TASK TO CARRY OUT
Leave out the pictures, and write out exactly the lines from the beginning of the material to the line holding "scene.camera = cam", that line included, and nothing else.

RECORDED DATA

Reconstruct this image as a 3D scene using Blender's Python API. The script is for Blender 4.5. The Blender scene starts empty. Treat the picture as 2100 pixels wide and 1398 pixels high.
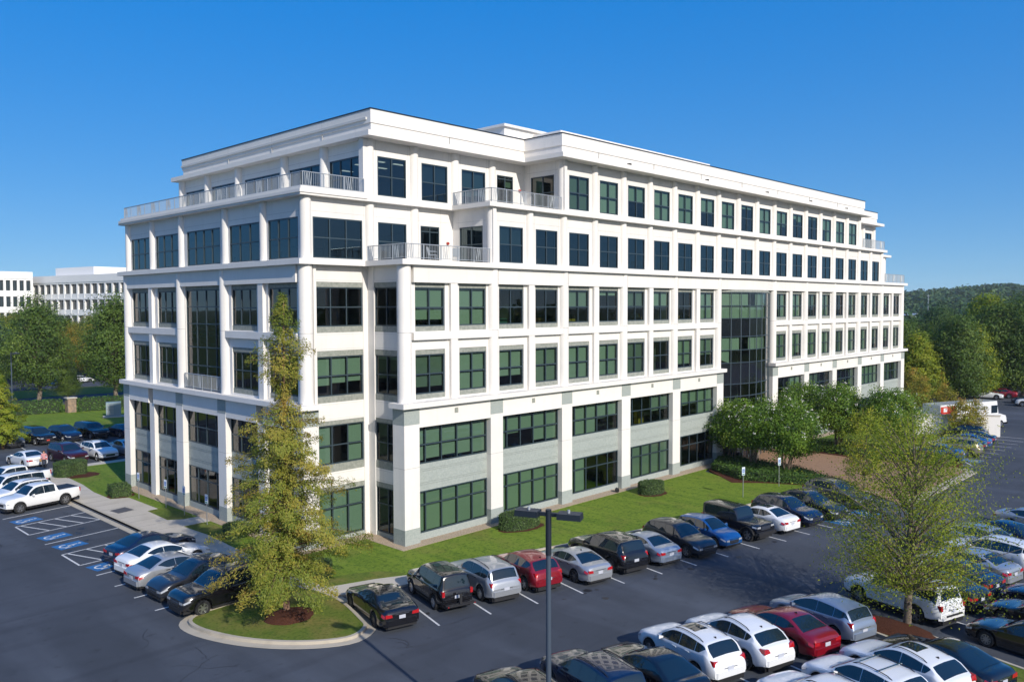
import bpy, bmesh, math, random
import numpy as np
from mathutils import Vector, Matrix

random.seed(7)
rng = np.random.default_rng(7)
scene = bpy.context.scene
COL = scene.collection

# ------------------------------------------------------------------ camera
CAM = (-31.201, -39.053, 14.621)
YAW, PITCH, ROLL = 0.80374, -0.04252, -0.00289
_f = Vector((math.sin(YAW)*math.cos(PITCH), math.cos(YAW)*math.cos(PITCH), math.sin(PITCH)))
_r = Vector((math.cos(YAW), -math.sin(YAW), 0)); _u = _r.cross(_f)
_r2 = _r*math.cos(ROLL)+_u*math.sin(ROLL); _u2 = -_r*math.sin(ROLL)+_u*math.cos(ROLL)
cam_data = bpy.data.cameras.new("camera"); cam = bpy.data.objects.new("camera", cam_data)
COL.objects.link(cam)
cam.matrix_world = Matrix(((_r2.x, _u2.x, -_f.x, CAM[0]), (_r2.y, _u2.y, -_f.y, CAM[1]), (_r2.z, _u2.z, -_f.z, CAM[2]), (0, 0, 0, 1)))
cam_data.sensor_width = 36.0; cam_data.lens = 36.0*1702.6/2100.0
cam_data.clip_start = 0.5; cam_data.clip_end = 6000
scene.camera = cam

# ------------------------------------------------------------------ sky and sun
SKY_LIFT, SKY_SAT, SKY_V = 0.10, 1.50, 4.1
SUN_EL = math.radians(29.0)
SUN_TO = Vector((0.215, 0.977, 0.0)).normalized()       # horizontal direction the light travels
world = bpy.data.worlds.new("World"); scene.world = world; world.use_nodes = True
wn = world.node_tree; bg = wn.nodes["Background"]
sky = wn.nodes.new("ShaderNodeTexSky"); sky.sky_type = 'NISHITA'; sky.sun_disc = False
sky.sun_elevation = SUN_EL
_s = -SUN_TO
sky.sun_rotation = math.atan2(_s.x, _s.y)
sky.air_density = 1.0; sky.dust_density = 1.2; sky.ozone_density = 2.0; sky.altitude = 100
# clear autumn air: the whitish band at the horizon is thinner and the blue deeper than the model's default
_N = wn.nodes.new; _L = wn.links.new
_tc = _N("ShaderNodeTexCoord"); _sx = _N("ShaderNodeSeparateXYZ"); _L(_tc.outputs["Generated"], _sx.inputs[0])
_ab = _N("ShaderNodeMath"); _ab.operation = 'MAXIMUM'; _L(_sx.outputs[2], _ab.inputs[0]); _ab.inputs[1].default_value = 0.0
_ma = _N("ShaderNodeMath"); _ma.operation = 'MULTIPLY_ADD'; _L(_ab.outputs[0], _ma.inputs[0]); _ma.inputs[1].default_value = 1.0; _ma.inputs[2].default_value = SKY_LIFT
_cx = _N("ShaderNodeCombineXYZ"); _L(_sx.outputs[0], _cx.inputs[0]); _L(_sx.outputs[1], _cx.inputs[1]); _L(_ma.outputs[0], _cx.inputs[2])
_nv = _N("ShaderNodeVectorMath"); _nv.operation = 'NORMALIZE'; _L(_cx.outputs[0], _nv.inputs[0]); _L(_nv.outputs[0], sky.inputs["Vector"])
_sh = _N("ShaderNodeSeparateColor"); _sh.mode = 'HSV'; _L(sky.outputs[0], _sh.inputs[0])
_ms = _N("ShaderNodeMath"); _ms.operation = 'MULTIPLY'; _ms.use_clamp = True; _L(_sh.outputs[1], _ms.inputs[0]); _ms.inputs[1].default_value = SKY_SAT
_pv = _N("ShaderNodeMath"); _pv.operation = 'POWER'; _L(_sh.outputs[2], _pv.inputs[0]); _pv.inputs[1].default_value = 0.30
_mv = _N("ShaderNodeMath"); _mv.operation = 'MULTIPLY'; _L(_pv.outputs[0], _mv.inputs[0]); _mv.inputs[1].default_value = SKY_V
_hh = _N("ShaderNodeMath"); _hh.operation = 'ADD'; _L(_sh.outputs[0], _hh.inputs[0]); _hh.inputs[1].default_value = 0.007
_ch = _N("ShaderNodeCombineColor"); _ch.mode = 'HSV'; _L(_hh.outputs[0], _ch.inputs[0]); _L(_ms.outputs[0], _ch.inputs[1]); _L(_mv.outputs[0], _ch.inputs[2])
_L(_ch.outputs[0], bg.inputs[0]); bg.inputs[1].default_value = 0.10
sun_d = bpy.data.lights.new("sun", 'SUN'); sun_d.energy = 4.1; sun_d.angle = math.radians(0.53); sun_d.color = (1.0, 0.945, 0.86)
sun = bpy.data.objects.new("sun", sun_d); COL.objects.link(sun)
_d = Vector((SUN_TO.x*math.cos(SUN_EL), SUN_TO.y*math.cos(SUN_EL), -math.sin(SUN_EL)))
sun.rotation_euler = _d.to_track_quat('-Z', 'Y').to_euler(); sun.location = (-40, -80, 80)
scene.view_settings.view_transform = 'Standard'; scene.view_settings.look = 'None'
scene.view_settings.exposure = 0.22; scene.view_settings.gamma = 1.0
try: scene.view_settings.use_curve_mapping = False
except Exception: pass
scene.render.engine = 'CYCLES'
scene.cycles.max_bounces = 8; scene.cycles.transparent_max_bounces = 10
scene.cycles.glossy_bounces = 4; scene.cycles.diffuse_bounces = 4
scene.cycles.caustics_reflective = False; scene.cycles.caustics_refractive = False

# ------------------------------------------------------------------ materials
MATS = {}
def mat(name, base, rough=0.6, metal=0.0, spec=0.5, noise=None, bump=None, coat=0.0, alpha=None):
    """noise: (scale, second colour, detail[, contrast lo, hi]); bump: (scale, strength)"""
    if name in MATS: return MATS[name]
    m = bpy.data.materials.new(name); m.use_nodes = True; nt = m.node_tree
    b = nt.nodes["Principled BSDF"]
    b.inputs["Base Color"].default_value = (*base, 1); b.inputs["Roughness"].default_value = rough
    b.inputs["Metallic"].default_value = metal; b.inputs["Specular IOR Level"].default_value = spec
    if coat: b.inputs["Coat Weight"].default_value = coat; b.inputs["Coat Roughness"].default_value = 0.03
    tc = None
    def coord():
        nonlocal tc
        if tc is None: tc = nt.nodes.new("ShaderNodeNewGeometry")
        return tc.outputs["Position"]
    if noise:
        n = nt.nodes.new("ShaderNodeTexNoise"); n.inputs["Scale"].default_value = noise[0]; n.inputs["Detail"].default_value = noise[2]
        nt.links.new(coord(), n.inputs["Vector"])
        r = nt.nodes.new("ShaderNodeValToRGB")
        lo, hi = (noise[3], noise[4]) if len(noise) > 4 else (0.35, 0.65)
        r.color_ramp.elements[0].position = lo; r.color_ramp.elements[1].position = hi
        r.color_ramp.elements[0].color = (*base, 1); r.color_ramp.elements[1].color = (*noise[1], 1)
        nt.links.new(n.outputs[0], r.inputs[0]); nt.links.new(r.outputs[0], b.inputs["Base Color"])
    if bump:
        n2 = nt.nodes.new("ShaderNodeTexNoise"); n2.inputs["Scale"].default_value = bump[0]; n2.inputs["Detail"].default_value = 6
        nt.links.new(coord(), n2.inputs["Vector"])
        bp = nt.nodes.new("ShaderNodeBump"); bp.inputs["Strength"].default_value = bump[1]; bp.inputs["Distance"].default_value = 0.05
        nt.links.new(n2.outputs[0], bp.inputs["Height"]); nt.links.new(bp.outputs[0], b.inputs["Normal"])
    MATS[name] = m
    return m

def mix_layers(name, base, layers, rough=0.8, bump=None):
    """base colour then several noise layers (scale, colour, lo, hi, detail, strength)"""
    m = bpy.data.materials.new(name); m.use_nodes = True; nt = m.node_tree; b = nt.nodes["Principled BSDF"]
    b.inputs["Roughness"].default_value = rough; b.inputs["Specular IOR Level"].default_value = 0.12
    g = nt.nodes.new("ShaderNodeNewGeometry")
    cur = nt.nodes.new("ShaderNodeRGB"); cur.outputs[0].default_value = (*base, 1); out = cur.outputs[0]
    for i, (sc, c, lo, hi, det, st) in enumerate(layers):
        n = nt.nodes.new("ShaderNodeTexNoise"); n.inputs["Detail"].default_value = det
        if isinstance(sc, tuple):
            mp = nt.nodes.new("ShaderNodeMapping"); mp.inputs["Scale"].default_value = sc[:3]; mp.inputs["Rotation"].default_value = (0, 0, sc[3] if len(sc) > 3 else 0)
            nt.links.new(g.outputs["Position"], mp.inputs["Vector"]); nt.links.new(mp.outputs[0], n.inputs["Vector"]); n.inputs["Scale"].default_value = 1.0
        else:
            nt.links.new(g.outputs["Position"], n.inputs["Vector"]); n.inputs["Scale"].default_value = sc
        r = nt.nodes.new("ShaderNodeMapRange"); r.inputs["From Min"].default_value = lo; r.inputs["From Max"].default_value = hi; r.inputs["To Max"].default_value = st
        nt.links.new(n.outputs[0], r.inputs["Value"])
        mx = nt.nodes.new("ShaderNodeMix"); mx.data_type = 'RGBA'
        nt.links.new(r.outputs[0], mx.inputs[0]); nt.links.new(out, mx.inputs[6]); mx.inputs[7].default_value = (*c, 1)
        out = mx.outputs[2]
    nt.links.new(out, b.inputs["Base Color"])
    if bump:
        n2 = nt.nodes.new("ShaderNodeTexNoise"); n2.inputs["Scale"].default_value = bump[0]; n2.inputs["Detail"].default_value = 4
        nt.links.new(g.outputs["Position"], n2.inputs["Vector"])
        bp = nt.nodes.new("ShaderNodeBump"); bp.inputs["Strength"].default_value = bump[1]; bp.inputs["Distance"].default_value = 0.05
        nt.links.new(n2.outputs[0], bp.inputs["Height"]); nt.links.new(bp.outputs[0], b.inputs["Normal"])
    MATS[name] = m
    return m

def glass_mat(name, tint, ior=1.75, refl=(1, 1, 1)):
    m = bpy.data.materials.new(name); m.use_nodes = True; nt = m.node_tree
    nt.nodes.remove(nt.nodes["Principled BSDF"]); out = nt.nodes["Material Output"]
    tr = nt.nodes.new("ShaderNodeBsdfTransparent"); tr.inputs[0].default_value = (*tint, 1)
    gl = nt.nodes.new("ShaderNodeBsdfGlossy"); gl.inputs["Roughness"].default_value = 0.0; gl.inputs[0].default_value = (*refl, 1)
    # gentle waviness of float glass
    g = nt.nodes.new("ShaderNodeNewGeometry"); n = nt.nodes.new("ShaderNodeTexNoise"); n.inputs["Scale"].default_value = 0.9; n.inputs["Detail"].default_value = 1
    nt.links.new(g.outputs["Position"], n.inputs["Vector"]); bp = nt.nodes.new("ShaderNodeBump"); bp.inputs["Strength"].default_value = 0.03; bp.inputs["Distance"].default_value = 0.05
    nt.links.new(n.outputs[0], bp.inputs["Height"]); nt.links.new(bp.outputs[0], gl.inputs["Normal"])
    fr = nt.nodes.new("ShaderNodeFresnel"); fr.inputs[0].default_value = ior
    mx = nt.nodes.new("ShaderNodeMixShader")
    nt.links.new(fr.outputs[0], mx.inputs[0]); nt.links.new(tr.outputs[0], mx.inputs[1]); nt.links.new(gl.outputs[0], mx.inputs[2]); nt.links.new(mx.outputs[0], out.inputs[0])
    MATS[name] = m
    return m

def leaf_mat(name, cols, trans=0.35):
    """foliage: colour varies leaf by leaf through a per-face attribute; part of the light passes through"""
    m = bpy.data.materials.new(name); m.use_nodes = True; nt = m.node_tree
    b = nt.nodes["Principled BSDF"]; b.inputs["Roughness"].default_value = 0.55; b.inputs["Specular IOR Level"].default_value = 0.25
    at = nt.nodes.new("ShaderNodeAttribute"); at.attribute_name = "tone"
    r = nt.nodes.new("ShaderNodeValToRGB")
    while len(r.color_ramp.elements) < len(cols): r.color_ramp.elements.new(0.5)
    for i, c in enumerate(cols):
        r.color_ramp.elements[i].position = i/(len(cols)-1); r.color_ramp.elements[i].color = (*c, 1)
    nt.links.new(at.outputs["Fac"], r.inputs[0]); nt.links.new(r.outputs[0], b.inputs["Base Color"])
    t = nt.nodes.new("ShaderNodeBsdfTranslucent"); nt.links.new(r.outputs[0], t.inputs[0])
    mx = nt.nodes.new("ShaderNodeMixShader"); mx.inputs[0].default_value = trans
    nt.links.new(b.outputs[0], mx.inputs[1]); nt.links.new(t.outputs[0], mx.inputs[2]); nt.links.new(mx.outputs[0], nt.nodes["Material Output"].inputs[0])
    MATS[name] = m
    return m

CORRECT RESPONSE
Reconstruct this image as a 3D scene using Blender's Python API. The script is for Blender 4.5. The Blender scene starts empty. Treat the picture as 2100 pixels wide and 1398 pixels high.
import bpy, bmesh, math, random
import numpy as np
from mathutils import Vector, Matrix

random.seed(7)
rng = np.random.default_rng(7)
scene = bpy.context.scene
COL = scene.collection

# ------------------------------------------------------------------ camera
CAM = (-31.201, -39.053, 14.621)
YAW, PITCH, ROLL = 0.80374, -0.04252, -0.00289
_f = Vector((math.sin(YAW)*math.cos(PITCH), math.cos(YAW)*math.cos(PITCH), math.sin(PITCH)))
_r = Vector((math.cos(YAW), -math.sin(YAW), 0)); _u = _r.cross(_f)
_r2 = _r*math.cos(ROLL)+_u*math.sin(ROLL); _u2 = -_r*math.sin(ROLL)+_u*math.cos(ROLL)
cam_data = bpy.data.cameras.new("camera"); cam = bpy.data.objects.new("camera", cam_data)
COL.objects.link(cam)
cam.matrix_world = Matrix(((_r2.x, _u2.x, -_f.x, CAM[0]), (_r2.y, _u2.y, -_f.y, CAM[1]), (_r2.z, _u2.z, -_f.z, CAM[2]), (0, 0, 0, 1)))
cam_data.sensor_width = 36.0; cam_data.lens = 36.0*1702.6/2100.0
cam_data.clip_start = 0.5; cam_data.clip_end = 6000
scene.camera = cam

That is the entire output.